La fin de vie, un champ de bataille idéologique
Ces points de vue sur l’avenir et les risques collectifs de l’humanité tranchent avec le sens général du film, qui pousse à voir dans la fin de vie une question avant tout individuelle. L’entrée de ces sujets dans l’œuvre tranche avec l’esthétique d’un environnement idyllique choisi pour mourir. Ces enjeux politiques n’interviennent qu’en surface, avec une démonstration ponctuelle, mais notable de l’influence de la religion, jusqu’au sein des pouvoirs publics, dans l’hostilité au suicide assisté.

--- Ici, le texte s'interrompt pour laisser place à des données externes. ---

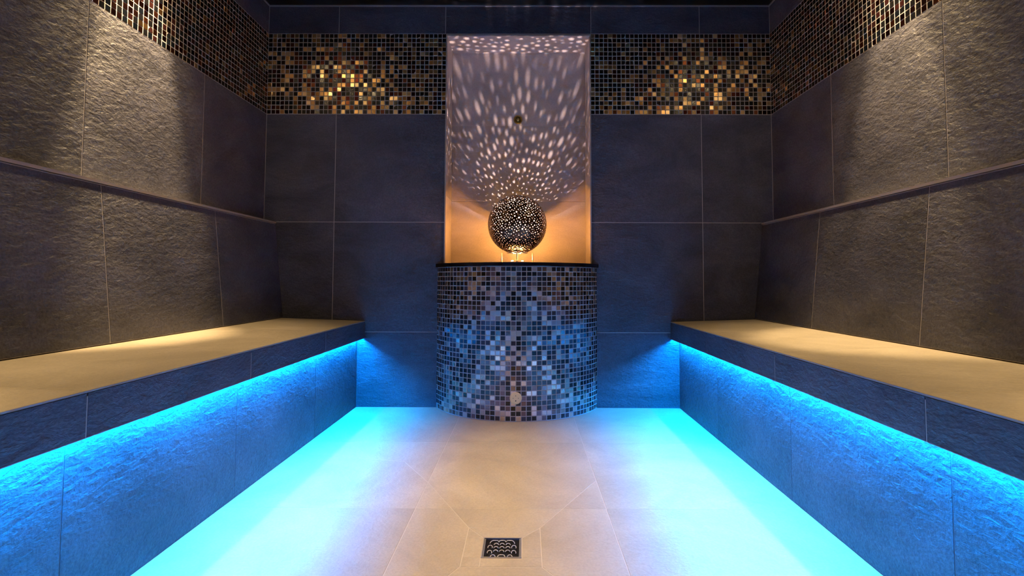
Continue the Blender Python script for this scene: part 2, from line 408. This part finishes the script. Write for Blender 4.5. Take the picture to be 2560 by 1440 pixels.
# ------------------------------------------------------------------ benches with their hidden light strips
def bench(label, xw, xf, xr, s):
    """s=+1: bench on the left wall; its front faces +x"""
    xb = xw + s * .001
    be = thing('tiled_bench', ((xb + xf) / 2, (YF + D) / 2, 0), label, 'bench')
    y0, y1 = YF + .012, D - .0005
    zt = lambda x: ZSB + (ZS - ZSB) * (x - (BBL if s > 0 else BBR)) / (xf - (BBL if s > 0 else BBR))
    # body below and the riser tiles
    mb = MB(); a, b = sorted((xb, xr - s * .001)); mb.box(a, b, y0, y1, 0, ZF + .015, 1)
    O = Vector((xr - s * .003, 0, 0))
    ys = [YF] + sorted(YJ) + [D]
    for i in range(len(ys) - 1): tile(mb, rect(ys[i], ys[i + 1], .001, ZF + .014), O, Y_, Z_, X_ * s, gap=.0022, cham=.0006)
    mb.build('riser', [SLATE, GROUT_D], be)
    # slab above
    xo = xf - s * .012
    mb = MB(); mb.prism([(xb, ZF + .0152), (xo, ZF + .0152), (xo, zt(xo) - .0105), (xb, zt(xb) - .0105)], y0, y1, 0)
    mb.build('core', [GROUT_D], be)
    mb = MB()
    U = Vector((1, 0, (ZS - ZSB) / (xf - (BBL if s > 0 else BBR)))).normalized(); O = Vector((xf, 0, ZS - .003))
    Nn = Vector((-U.z, 0, U.x))
    L = abs(xw - xf) - .002
    ua, ub = sorted((-s * L, -s * .0032))
    mb.prism([(xb, zt(xb) - .0103), (xf - s * .003, ZS - .0103), (xf - s * .003, ZS - .0008), (xb, zt(xb) - .0008)], y0, y1, 1)
    for i in range(len(ys) - 1): tile(mb, rect(ua, ub, ys[i], ys[i + 1]), O, U, Y_, Nn, gap=.0022, cham=.0005)
    mb.build('seat', [SAND, GROUT_S], be)
    # fascia
    mb = MB(); a, b = sorted((xo + s * .0002, xf - s * .001)); mb.box(a, b, y0, y1, ZF, ZS - .0108, 1)
    for i in range(len(ys) - 1): tile(mb, rect(ys[i], ys[i + 1], ZF, ZS - .003), Vector((xf - s * .003, 0, 0)), Y_, Z_, X_ * s, gap=.003, cham=.0006)
    mb.build('fascia', [SLATE2, GROUT], be)
    mb = MB(); a, b = sorted((xf - s * .0028, xf + s * .0008)); mb.box(a, b, y0, y1, ZS - .0028, ZS + .0006)
    mb.build('edge_trim', [STEEL], be)
    # light strip tucked under the slab, against the riser
    mb = MB(); xa, za = xr + s * .0150, ZF + .0150
    mb.prism([(xa + .0055 * math.cos(PI * q / 6), za - .0055 * math.sin(PI * q / 6)) for q in range(7)], y0 + .01, y1 - .004)
    tag(mb.build('light_strip', [LED], be), 'blue glowing light strip under the bench edge')
    return be
bl = bench('tiled bench with sand coloured seat and leaning slate backrest, along the left wall', XL, XFL, XRL, 1)
br = bench('tiled bench with sand coloured seat and leaning slate backrest, along the right wall', XR, XFR, XRR, -1)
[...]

Abordant plus largement le rapport individuel que l’on peut avoir à soi, aux autres, à la mort et à un questionnement sur les conceptions traditionnelles de la dignité et de l’émancipation, le débat politique est inévitable et mis en avant. Légal au Canada, dans le Bénélux, en Australie ainsi que dans certains des États-Unis d’Amérique, le suicide assisté légal fait aujourd’hui débat dans toutes les sociétés occidentales, avec ses dérivés, de l’euthanasie passive à l’euthanasie active. Malheureusement, ce débat, qui questionne profondément notre rapport à la vie et à l’autonomie, dont les enjeux philosophiques sont colossaux, est travesti aujourd’hui en un affrontement entre « progressistes » qui assimilent la jouissance libre de soi-même à la forme suprême de liberté et « pro-vie » dont l’esprit pollué par l’absolutisme religieux renforce la réaction et empêche tout débat serein.
Mourir avec classe, lutter pour vivre
Ces deux positions mènent à l’impasse. S’il est simple de rejeter les positions justifiées par l’absolutisme religieux, l’association entre l’augmentation des droits et celle des libertés par les libéraux pose aussi problème. Nous savons que les rapports socio-économiques issus de la société de classes contraignent la plupart d’entre nous, de nos choix professionnels à ceux touchant à notre intimité, de notre rapport à nous, aux autres et à la mort. Un droit n’est pas forcément synonyme d’une liberté.
Si le film est assurément à voir pour sa richesse esthétique et sa dynamique émotionnelle entre les protagonistes, il permet aussi d’alimenter le débat politique sur la fin de vie.